Saved data entries »
** begin **
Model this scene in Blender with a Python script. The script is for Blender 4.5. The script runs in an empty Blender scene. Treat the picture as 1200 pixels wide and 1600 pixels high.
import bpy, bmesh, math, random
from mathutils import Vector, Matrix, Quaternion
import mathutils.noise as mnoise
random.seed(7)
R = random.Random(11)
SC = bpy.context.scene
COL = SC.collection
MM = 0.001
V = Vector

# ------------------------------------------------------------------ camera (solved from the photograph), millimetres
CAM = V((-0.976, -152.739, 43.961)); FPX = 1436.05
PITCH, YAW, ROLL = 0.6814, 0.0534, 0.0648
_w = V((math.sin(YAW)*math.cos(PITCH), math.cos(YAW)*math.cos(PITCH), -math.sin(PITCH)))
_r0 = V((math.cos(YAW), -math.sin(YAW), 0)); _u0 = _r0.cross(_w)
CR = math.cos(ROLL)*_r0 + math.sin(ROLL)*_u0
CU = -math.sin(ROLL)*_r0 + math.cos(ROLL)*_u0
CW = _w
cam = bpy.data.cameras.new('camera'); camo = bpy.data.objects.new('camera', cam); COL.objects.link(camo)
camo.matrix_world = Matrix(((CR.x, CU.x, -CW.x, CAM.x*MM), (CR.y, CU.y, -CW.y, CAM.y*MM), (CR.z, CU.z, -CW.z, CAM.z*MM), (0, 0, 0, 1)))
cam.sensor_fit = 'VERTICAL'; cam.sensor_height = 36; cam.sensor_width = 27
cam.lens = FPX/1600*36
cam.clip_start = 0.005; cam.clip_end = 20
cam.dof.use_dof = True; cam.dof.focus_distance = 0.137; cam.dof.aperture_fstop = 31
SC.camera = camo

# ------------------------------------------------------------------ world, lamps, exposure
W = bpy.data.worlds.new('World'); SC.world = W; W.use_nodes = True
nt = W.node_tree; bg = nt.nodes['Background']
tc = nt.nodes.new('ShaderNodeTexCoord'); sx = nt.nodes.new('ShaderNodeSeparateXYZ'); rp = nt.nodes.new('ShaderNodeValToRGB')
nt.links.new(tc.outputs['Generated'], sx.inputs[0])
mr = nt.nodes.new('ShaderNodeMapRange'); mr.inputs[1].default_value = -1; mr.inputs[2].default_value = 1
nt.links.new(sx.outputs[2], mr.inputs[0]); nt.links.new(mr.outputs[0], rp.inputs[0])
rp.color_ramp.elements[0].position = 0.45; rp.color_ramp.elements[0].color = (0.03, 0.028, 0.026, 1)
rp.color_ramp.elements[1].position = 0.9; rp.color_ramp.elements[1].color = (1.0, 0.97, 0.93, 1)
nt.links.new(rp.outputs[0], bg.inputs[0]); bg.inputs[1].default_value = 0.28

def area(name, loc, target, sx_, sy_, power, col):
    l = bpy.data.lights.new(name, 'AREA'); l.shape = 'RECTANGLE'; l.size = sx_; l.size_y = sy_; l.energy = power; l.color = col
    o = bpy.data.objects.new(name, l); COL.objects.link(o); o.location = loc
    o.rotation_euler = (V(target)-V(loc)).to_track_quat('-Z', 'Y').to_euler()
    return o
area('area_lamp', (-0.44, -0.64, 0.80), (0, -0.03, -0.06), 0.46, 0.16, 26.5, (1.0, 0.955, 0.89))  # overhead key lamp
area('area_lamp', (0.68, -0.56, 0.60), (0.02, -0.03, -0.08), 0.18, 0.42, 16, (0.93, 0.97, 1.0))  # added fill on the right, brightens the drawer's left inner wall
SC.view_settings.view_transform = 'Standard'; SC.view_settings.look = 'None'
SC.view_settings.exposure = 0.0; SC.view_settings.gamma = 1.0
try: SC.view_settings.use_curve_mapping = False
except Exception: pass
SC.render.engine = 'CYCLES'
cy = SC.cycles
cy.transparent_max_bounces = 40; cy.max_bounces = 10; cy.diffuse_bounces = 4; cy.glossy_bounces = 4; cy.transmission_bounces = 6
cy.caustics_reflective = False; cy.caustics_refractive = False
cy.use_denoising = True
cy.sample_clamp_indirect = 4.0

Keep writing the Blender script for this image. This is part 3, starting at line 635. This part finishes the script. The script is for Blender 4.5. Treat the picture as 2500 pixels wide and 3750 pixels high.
** end **
What you should do »
Exactly as shown, repeat every record.

Solution to this exercise »
Model this scene in Blender with a Python script. The script is for Blender 4.5. The script runs in an empty Blender scene. Treat the picture as 1200 pixels wide and 1600 pixels high.
import bpy, bmesh, math, random
from mathutils import Vector, Matrix, Quaternion
import mathutils.noise as mnoise
random.seed(7)
R = random.Random(11)
SC = bpy.context.scene
COL = SC.collection
MM = 0.001
V = Vector

# ------------------------------------------------------------------ camera (solved from the photograph), millimetres
CAM = V((-0.976, -152.739, 43.961)); FPX = 1436.05
PITCH, YAW, ROLL = 0.6814, 0.0534, 0.0648
_w = V((math.sin(YAW)*math.cos(PITCH), math.cos(YAW)*math.cos(PITCH), -math.sin(PITCH)))
_r0 = V((math.cos(YAW), -math.sin(YAW), 0)); _u0 = _r0.cross(_w)
CR = math.cos(ROLL)*_r0 + math.sin(ROLL)*_u0
CU = -math.sin(ROLL)*_r0 + math.cos(ROLL)*_u0
CW = _w
cam = bpy.data.cameras.new('camera'); camo = bpy.data.objects.new('camera', cam); COL.objects.link(camo)
camo.matrix_world = Matrix(((CR.x, CU.x, -CW.x, CAM.x*MM), (CR.y, CU.y, -CW.y, CAM.y*MM), (CR.z, CU.z, -CW.z, CAM.z*MM), (0, 0, 0, 1)))
cam.sensor_fit = 'VERTICAL'; cam.sensor_height = 36; cam.sensor_width = 27
cam.lens = FPX/1600*36
cam.clip_start = 0.005; cam.clip_end = 20
cam.dof.use_dof = True; cam.dof.focus_distance = 0.137; cam.dof.aperture_fstop = 31
SC.camera = camo

# ------------------------------------------------------------------ world, lamps, exposure
W = bpy.data.worlds.new('World'); SC.world = W; W.use_nodes = True
nt = W.node_tree; bg = nt.nodes['Background']
tc = nt.nodes.new('ShaderNodeTexCoord'); sx = nt.nodes.new('ShaderNodeSeparateXYZ'); rp = nt.nodes.new('ShaderNodeValToRGB')
nt.links.new(tc.outputs['Generated'], sx.inputs[0])
mr = nt.nodes.new('ShaderNodeMapRange'); mr.inputs[1].default_value = -1; mr.inputs[2].default_value = 1
nt.links.new(sx.outputs[2], mr.inputs[0]); nt.links.new(mr.outputs[0], rp.inputs[0])
rp.color_ramp.elements[0].position = 0.45; rp.color_ramp.elements[0].color = (0.03, 0.028, 0.026, 1)
rp.color_ramp.elements[1].position = 0.9; rp.color_ramp.elements[1].color = (1.0, 0.97, 0.93, 1)
nt.links.new(rp.outputs[0], bg.inputs[0]); bg.inputs[1].default_value = 0.28

def area(name, loc, target, sx_, sy_, power, col):
    l = bpy.data.lights.new(name, 'AREA'); l.shape = 'RECTANGLE'; l.size = sx_; l.size_y = sy_; l.energy = power; l.color = col
    o = bpy.data.objects.new(name, l); COL.objects.link(o); o.location = loc
    o.rotation_euler = (V(target)-V(loc)).to_track_quat('-Z', 'Y').to_euler()
    return o
area('area_lamp', (-0.44, -0.64, 0.80), (0, -0.03, -0.06), 0.46, 0.16, 26.5, (1.0, 0.955, 0.89))  # overhead key lamp
area('area_lamp', (0.68, -0.56, 0.60), (0.02, -0.03, -0.08), 0.18, 0.42, 16, (0.93, 0.97, 1.0))  # added fill on the right, brightens the drawer's left inner wall
SC.view_settings.view_transform = 'Standard'; SC.view_settings.look = 'None'
SC.view_settings.exposure = 0.0; SC.view_settings.gamma = 1.0
try: SC.view_settings.use_curve_mapping = False
except Exception: pass
SC.render.engine = 'CYCLES'
cy = SC.cycles
cy.transparent_max_bounces = 40; cy.max_bounces = 10; cy.diffuse_bounces = 4; cy.glossy_bounces = 4; cy.transmission_bounces = 6
cy.caustics_reflective = False; cy.caustics_refractive = False
cy.use_denoising = True
cy.sample_clamp_indirect = 4.0

Keep writing the Blender script for this image. This is part 3, starting at line 635. This part finishes the script. The script is for Blender 4.5. Treat the picture as 2500 pixels wide and 3750 pixels high.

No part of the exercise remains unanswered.